Sunday, 25 April 2010

FIVE KEY FACTORS GUIDE DYNAMIC PLANNING

Dear Friend,
With today’s rapidly economic changes, volatility and change have become the norm and not exception, thus making dynamic planning imperative for organizations. Hence, a more reliable and versatile framework is needed to cope with these changes, now and in the future, where competitive pressures emerge from multiple regions and sources. As a result, organizations need dynamic planning to help them to stay focused on key areas to compete.

Below are the five key factors that guide dynamic planning:-

1. IDENTIFY THE KEY VALUE DRIVERS

These are the main factors that drive success or failure in an organization. Input across the organization is needed. Agreement on key value drivers is crucial in a way that they will help to demonstrate a clear focus on business strategy. Thereafter, execution and alignment of plan with strategy can follow suit before the “acceptable” tolerance range for these key value drivers can be established. Consequently, corrective actions if there is a need will then be taken.

2. INCORPORATE THE SELECTED VALUE DRIVERS INTO DYNAMIC PLANNING MODEL 

Depending on the complexity of the organization's model, software with multiple applications in the market may more likely facilitate the planning process to certain extent.  The choice of technology is not as important as the thinking behind value drivers and model construction. As such, it is clear that dynamic modeling with the right set of value drivers will lead to faster and more accurate resource allocation, portfolio analysis and target setting. 

3. REVISIT AND REFOCUS YOUR PLANNING MODELS IN MATERIAL AND VOLATILE AREAS

The objective is to reduce the integrated planning efforts, thereby helping enable finance to focus on value-add analysis and decision-making. For instance, the organization can plan more focusing on discretionary spending, where return generated will be far better off than non-discretionary expenses.

This is due to the nature that they normally demand too much management attention, and planning in this area was far too detailed for the limited return generated. As a result of this refocus, distribution of resources to areas yielding larger returns is always matched.

4. FREQUENTLY MONITOR THE VALUE DRIVERS

At an early stage, tolerance levels for each key value driver have been defined in the planning process. Any variances that exceed the specified range will attract management attention and action. These key value drivers should be monitored carefully and frequently, as part of the regular management meetings. 
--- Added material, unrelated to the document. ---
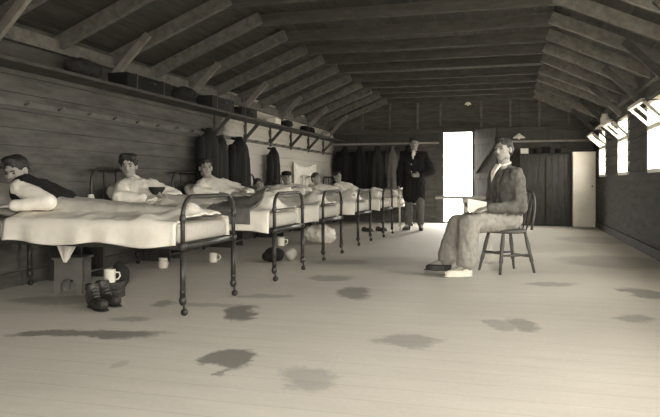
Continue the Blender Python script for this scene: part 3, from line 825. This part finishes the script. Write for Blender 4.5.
def boot(label, c, rz):
    bm = bmesh.new(); ell(bm, (0, .0, .05), (.042, .055, .05)); ell(bm, (0, .10, .04), (.045, .10, .042)); ell(bm, (0, .16, .045), (.042, .05, .042))
    cone(bm, (0, .0, .05), (0, -.015, .17), .045, .05, 14, False); cone(bm, (0, .05, .07), (0, 0, .13), .03, .035)
    r = thing('boot', label, 'boot', c, rz, 'black boots by the nearest bed')
    o = remesh(bm, .007, 'upper', leather, r, V((0, 0, 0)), 3, .004, (30, 30, 30), 2)
    for v in o.data.vertices: v.co.z = max(v.co.z, .012)
    bm = bmesh.new(); ell(bm, (0, .13, .008), (.047, .10, .008)); ell(bm, (0, .0, .010), (.042, .052, .010)); box(bm, (0, .05, .008), (.06, .09, .012)); fin('sole', bm, leather, r)
    bm = bmesh.new()
    for k in range(4): tube(bm, [(-.022, .075 - k * .016, .085 + k * .020), (0, .088 - k * .017, .092 + k * .021), (.022, .075 - k * .016, .085 + k * .020)], .0035, 5)
    fin('laces', bm, grey_cl, r)
boot('black laced boot in front of the pair under the nearest bed', G(93, 308) + V((0, 0, .001)), -2.15)
boot('black laced boot at the back of the pair under the nearest bed', G(103, 304) + V((0, 0, .001)), -2.0)
# pale stool with arched cut-out
r = thing('footstool', 'low grey stool with a dark arched opening under the nearest bed', 'stool', G(73, 292), TH)
bm = bmesh.new(); N = 12; w, h, ra = .22, .27, .062; y0_, y1_ = -.10, -.08
def archplate(bm, y0_, y1_):
    outer = [(-w / 2, 0), (-w / 2, h), (w / 2, h), (w / 2, 0)]; inner = [(ra * math.cos(PI * k / N), .06 + ra * math.sin(PI * k / N)) for k in range(N + 1)]
    pts = [(-w / 2, 0), (-w / 2, h)] + [(w / 2, h), (w / 2, 0), (ra, 0)] + inner + [(-ra, 0)]
    for yy in (y0_, y1_): bm.faces.new([bm.verts.new((x, yy, z)) for x, z in pts])
    vs = list(bm.verts)[-2 * len(pts):]; n = len(pts)
    for k in range(n): bm.faces.new((vs[k], vs[(k + 1) % n], vs[n + (k + 1) % n], vs[n + k]))
archplate(bm, -.10, -.08); fin('side_panel', bm, stool_m, r, smooth=False)
bm = bmesh.new(); archplate(bm, .08, .10); fin('side_panel', bm, stool_m, r, smooth=False)
bm = bmesh.new(); box(bm, (0, 0, h + .01), (w + .03, .24, .02), bev=.004); fin('seat', bm, stool_m, r)
# hanging cloth corners
def hang(label, X, Y, z0, w, h, m, name='towel'):
    bm = bmesh.new(); n = 14; rows = []
    for i in range(n + 1):
        f = i / n; row = []
        for j in range(n + 1):
            g = j / n; ww = w * (1 - f * .85)
            row.append(bm.verts.new((-w / 2 + w * .3 * f * 1.2 + g * ww, .012 * math.sin(g * 9) * (1 - f * .5), -h * f)))
        rows.append(row)
    for a, b in zip(rows, rows[1:]):
        for k in range(n): bm.faces.new((a[k], a[k + 1], b[k + 1], b[k]))
    o = fin(name, bm, m, loc=(X, Y, z0)); sd = o.modifiers.new('s', 'SOLIDIFY'); sd.thickness = .006
    return tag(o, label, 'towel')
hang('white towel corner hanging below the nearest bed above the low grey stool', -3.26, 4.18, .448, .22, .17, linen)
hang('small white cloth hanging under the second bed beside a mug', -3.62, 6.02, .448, .16, .17, linen)
mug('white mug on the floor under the second bed, seen left of the nearest bed foot', G(163, 268), -.4, 1.0)
mug('white mug under the third bed, seen through the nearest bed foot', G(213, 262), .4, 1.0)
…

5. RETHINK AND STREAMLINE PROCESSES THAT REQUIRES REVIEW AND SIGN OFF PLAN 

Speed is of the essence in the business context, therefore organizations need to streamline the processes consistently so as to ensure plans are relevant by the time they need to be used. As such, bureaucracy needs to be eliminated so as to increase the planning efficiency. In this regard, the back-and-forth review and final approval of business plans is a lengthy process especially in a large global organization. Both capital and operational planning processes should respond to shocks regardless whether it is generated internally or externally. However, the former is likely to be triggered less frequently because the actions that follow from these decisions have more structural business implications compared to the latter.

Hope the above discussion has given you a good insight of having dynamic planning.